Required task - Give the count of lines in the data that include the string "scene", with no added remarks.

Task input -
┄┄┄┄┄┄┄┄┄┄┄┄┄┄┄┄┄┄┄┄
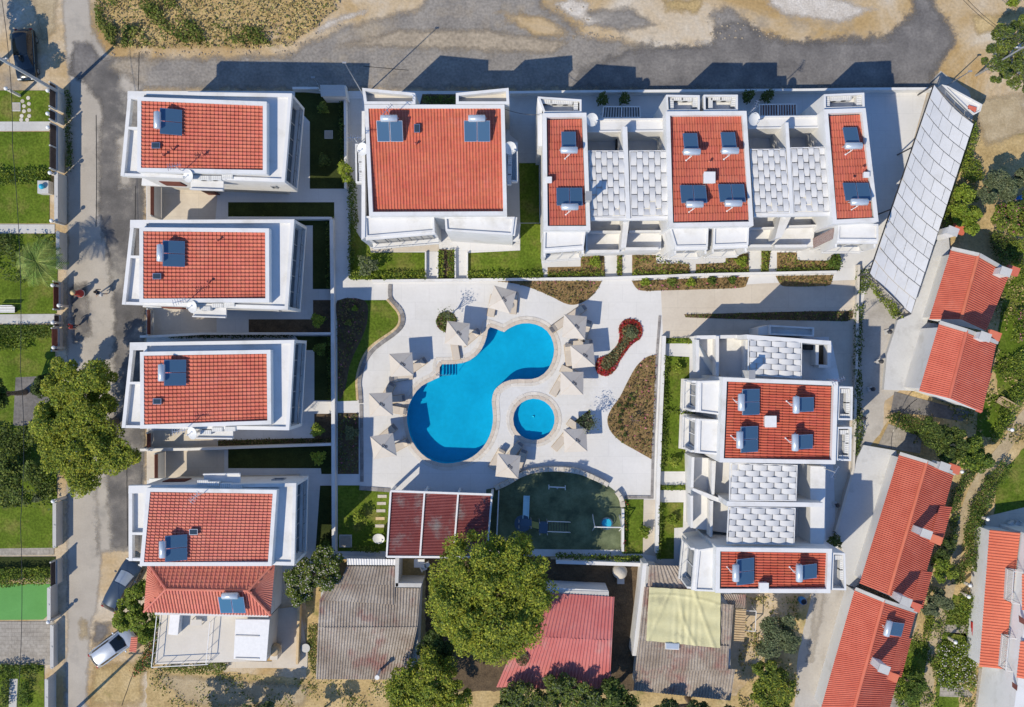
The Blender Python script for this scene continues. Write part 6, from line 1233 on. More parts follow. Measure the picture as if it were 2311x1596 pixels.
# ---------------------------------------------------------------- solar water heaters: local +x is where they face
def heater(n, gl='collector', w_=.98):
    r = thing('solar_water_heater', 'x', 'solar heater', (0, 0, 0), 'solar water heaters on the roofs'); wd = w_ if n == 2 else 1.12; tl = Matrix.Rotation(R(24), 3, 'Y')
    for k in range(n):
        y = (k - (n - 1) / 2) * (wd + .05); b = MB(); b.box((0, y, .62), (1.62, wd, .09), 0, tl); c = b.build('collector', 'steel', r, bevel=0); b = MB(); b.box((.022, y, .667), (1.54, wd - .08, .02), 0, tl); b.build('glass', gl, c)
    b = MB(); b.tube([(-.86, -.66, 1.12), (-.86, -.62, 1.12), (-.86, .62, 1.12), (-.86, .66, 1.12)], [.2, .27, .27, .2], 16); tk = b.build('tank', 'tank', r, True)
    b = MB(); b.tube([(-.86, .66, 1.12), (-.86, .74, 1.12)], .06, 8); b.build('tank_flange', 'grey_metal', tk)
    b = MB()
    for y in (-.5, .5): b.bar((-.72, y, .0), (-.86, y, .95), .05, .05); b.bar((-.72, y, .85), (.72, y, .2), .04, .04); b.bar((.7, y, 0), (.7, y, .28), .04, .04)
    b.bar((-.8, -.5, .5), (-.8, .5, .5), .04, .04); b.build('stand', 'white_metal', r)
    b = MB(); b.tube([(-.86, 0, .88), (-1.15, .05, .6), (-1.3, .25, .1)], .025, 6); b.tube([(-.86, -.2, .88), (-1.12, -.05, .55), (-1.3, .25, .1)], .025, 6); b.ball((-1.3, .25, .12), .08, 8); b.build('pipe', 'white_metal', r)
    return Proto(r)
h2 = heater(2); h1 = heater(1); h2p = heater(2, 'collector_pale', 1.0); h1b = heater(1, 'collector')
E_, N_, S_ = 0.0, R(90), R(-90)
def roofpt(p, z): g = G(p, z + .6); return (g.x, g.y, z)
for pr, p, z, rz, lab in ((h2, t(11, 1330, 950), 7.72, E_, 'twin-panel solar heater on the uppermost villa roof'), (h2, t(21, 1352, 550), 7.72, E_, 'twin-panel solar heater on the second villa roof'), (h2, t(31, 1362, 192), 7.72, E_, 'twin-panel solar heater on the third villa roof'), (h2, t(41, 1370, 358), 7.72, E_, 'twin-panel solar heater on the lowest villa roof'),
    (h2, t(12, 1037, 1022), 7.72, S_, 'left solar heater on the double villa roof'), (h2, t(12, 1715, 1022), 7.72, S_, 'right solar heater on the double villa roof'),
    (h1, t(13, 432, 1095), 7.62, N_, 'single-panel solar heater on the left end house'), (h2, t(23, 438, 108), 7.74, N_, 'twin-panel solar heater on the left end house'),
    (h1, t(13, 1380, 1108), 7.62, N_, 'upper left single-panel solar heater on the middle terraced house'), (h1, t(13, 1675, 1100), 7.62, N_, 'upper right single-panel solar heater on the middle terraced house'), (h2, t(23, 1402, 88), 7.74, N_, 'lower left twin solar heater on the middle terraced house'), (h2, t(23, 1700, 80), 7.74, N_, 'lower right twin solar heater on the middle terraced house'),
    (h1, t(14, 935, 1062), 7.62, N_, 'single-panel solar heater on the right end house'), (h2, t(24, 980, 70), 7.74, N_, 'twin-panel solar heater on the right end house'),
    (h2, t(34, 155, 420), 7.74, E_, 'upper twin solar heater on the upper east house'), (h2, t(34, 143, 710), 7.74, E_, 'lower twin solar heater on the upper east house'), (h1, t(34, 578, 440), 7.62, E_, 'upper single solar heater on the upper east house'), (h1, t(34, 570, 730), 7.62, E_, 'lower single solar heater on the upper east house'),
    (h2, t(44, 112, 540), 7.74, E_, 'twin solar heater on the lowest east house'), (h1, t(44, 602, 542), 7.62, E_, 'single solar heater on the lowest east house'), (h2p, t(41, 1805, 800), 4.75, S_, 'pale twin solar heater on the hipped roof'), (h1b, t(44, 1280, 988), 2.95, R(-14), 'single solar heater on the lowest old ribbed roof')):
    pr.put(roofpt(p, z), rz, lab)
# ---------------------------------------------------------------- cooling units
r = thing('cooling_unit', 'x', 'air conditioner', (0, 0, 0), 'white cooling units on ledges and rear balconies')
MB().box((0, 0, .36), (.86, .34, .6)).build('casing', 'ac_white', r, bevel=.02); b = MB()
for k in range(5): b.box((-.32 + k * .16, 0, .665), (.02, .3, .012))
tag(b.build('top_ridge', 'grey_metal', r), kind='stuff'); b = MB(); b.lathe((0, 0, 0), [(.22, -.02), (.22, .0), (.05, .02)], 14); b.v = [Vector((-.12 + v.x, -.175 - v.z, .36 + v.y)) for v in b.v]; b.build('fan_grille', 'dark_metal', r)
b = MB(); b.bar((-.3, -.17, .03), (-.3, .17, .03), .05, .06); b.bar((.3, -.17, .03), (.3, .17, .03), .05, .06); b.build('foot', 'grey_metal', r)
ac = Proto(r)
def units(where, k, pts, z, rz):
    rzs = rz if isinstance(rz, list) else [rz] * len(pts)
    for i, p in enumerate(pts): g = G(t(k, *p), z + .6); ac.put((g.x, g.y, z), rzs[i], f'{ORDN[i]} cooling unit {where}')
H9 = R(90)
units('from the left on the ledge of the uppermost villa', 11, [(1590, 1385), (1680, 1385), (1768, 1378)], 6.72, 0); units('from the left on the ledge of the second villa', 21, [(1595, 975), (1692, 952), (1782, 945)], 6.72, 0); units('from the left on the ledge of the third villa', 31, [(1600, 655), (1690, 634), (1790, 630)], 6.72, 0); units('from the left on the ledge of the lowest villa', 31, [(1578, 1045), (1662, 1055), (1755, 1070), (1838, 1080)], 6.72, 0)
units('from the top on the left ledge of the double villa', 12, [(808, 1225), (812, 1300), (815, 1375)], 6.15, H9); units('from the top on the right ledge of the double villa', 12, [(1970, 1250), (1968, 1325), (1965, 1395)], 6.15, H9)
units('from the left on the left end house rear balcony', 13, [(258, 792), (335, 794), (420, 796), (488, 832)], 6.75, [0, 0, 0, H9])
units('on the left rear balcony of the middle house', 13, [(1232, 810), (1278, 768), (1352, 770), (1415, 790)], 6.75, [H9, 0, 0, H9]); units('on the right rear balcony of the middle house', 13, [(1535, 805), (1578, 766), (1652, 768), (1714, 785)], 6.75, [H9, 0, 0, H9])
units('from the left on the right end house rear balcony', 14, [(752, 800), (815, 770), (895, 765), (995, 785)], 6.75, [H9, 0, 0, H9])
units('from the top on the upper east house upper balcony', 34, [(890, 335), (912, 390), (912, 462), (890, 530)], 6.75, [0, H9, H9, 0]); units('from the top on the upper east house lower balcony', 34, [(882, 655), (905, 705), (900, 775), (880, 850)], 6.75, [0, H9, H9, 0])
units('from the top on the lowest east house balcony', 44, [(840, 432), (865, 492), (865, 562)], 6.75, [0, H9, H9])
# ---------------------------------------------------------------- dishes
def dish(rad, tilt):
    r = thing('satellite_dish', 'x', 'satellite dish', (0, 0, 0), 'satellite dishes'); b = MB(); n = 24; V = []; m_ = Matrix.Rotation(tilt, 3, 'Y'); c = Vector((0, 0, 1.0))
    for k in range(6):
        q = rad * k / 5
        for j in range(n): V.append(c + m_ @ Vector((q * math.cos(6.28319 * j / n), q * .92 * math.sin(6.28319 * j / n), .28 * q * q / rad)))
    F = [[k * n + j, k * n + (j + 1) % n, (k + 1) * n + (j + 1) % n, (k + 1) * n + j] for k in range(5) for j in range(n)]
    b.add(V, F); b.add([v - m_ @ Vector((0, 0, .02)) for v in V], [f[::-1] for f in F]); d = b.build('reflector', 'ac_white', r, True)
    b = MB(); tip = c + m_ @ Vector((rad * .35, 0, rad * 1.0)); low = c + m_ @ Vector((rad * .95, 0, .26 * rad)); b.bar(low, tip, .03, .03); b.build('arm', 'grey_metal', r); b = MB(); b.tube([tip, tip - m_ @ Vector((.02, 0, .16))], .05, 8); b.build('receiver', 'ac_white', r)
    b = MB(); b.tube([(0, 0, 0), (0, 0, .95)], .035, 8); b.box((0, 0, .02), (.22, .22, .04)); b.build('mast', 'grey_metal', r); return Proto(r)
d1 = dish(.54, R(32)); d2 = dish(.55, R(30))
for pr, p, z, rz, lab in ((d1, t(11, 1475, 1370), 6.72, R(200), 'satellite dish on the ledge of the uppermost villa'), (d1, t(21, 1505, 960), 6.72, R(200), 'satellite dish on the ledge of the second villa'), (d1, t(31, 1505, 660), 6.72, R(200), 'satellite dish on the ledge of the third villa'), (d1, t(12, 832, 1160), 6.4, R(210), 'satellite dish at the left edge of the double villa roof'), (d1, t(12, 1968, 1150), 6.4, R(-60), 'satellite dish at the right edge of the double villa roof'), (d1, t(13, 608, 930), 6.6, R(-50), 'satellite dish beside the left end house roof'), (d1, t(13, 1868, 925), 6.6, R(-50), 'satellite dish right of the middle terraced house roof'), (d2, t(32, 950, 1475), .05, R(-80), 'satellite dish standing on the bar lawn')):
    g = G(p, z + 1.0); pr.put((g.x, g.y, z), rz, lab)
def aerial():
    r = thing('aerial', 'x', 'aerial', (0, 0, 0), 'roof aerials'); MB().tube([(0, 0, 0), (0, 0, 2.6)], .03, 6).build('mast', 'steel', r); MB().bar((-.5, 0, 2.52), (.55, 0, 2.52), .035, .035).build('boom', 'steel', r)
    for k in range(6): x = -.45 + k * .19; MB().bar((x, -.28 + k * .02, 2.53), (x, .28 - k * .02, 2.53), .025, .025).build('element', 'steel', r)
    return Proto(r)
ae = aerial()
for p, z, rz, lab in ((t(11, 1385, 1312), 7.3, .2, 'aerial at the lower edge of the uppermost villa roof'), (t(21, 1425, 925), 7.0, .3, 'aerial at the lower edge of the second villa roof'), (t(31, 1420, 640), 7.0, .1, 'aerial at the lower edge of the third villa roof'), (t(31, 1545, 1145), 7.6, .9, 'aerial on the upper edge of the lowest villa roof'), (t(12, 772, 1095), 6.8, .0, 'aerial left of the double villa roof'), (t(34, 800, 250), 7.6, .4, 'aerial at the upper right corner of the east house'), (t(34, 778, 955), 6.2, 1.0, 'aerial at the lower right corner of the east house'), (t(14, 165, 860), 7.0, 1.2, 'aerial beside the right pergolas'), (t(12, 1030, 880), 7.7, .8, 'aerial above the left heater of the double villa')):
    g = G(p, z + 1.6); ae.put((g.x, g.y, z), rz, lab)
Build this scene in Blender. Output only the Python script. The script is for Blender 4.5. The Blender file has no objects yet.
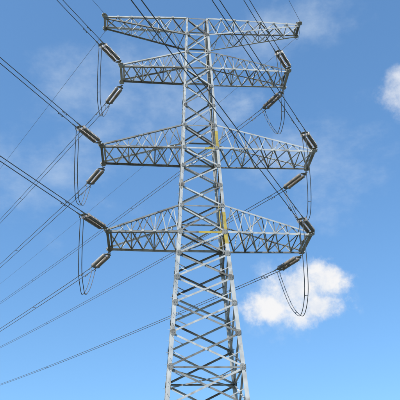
┄┄┄┄┄┄┄┄┄┄┄┄┄┄┄┄┄┄┄┄
Answer to this exercise - 2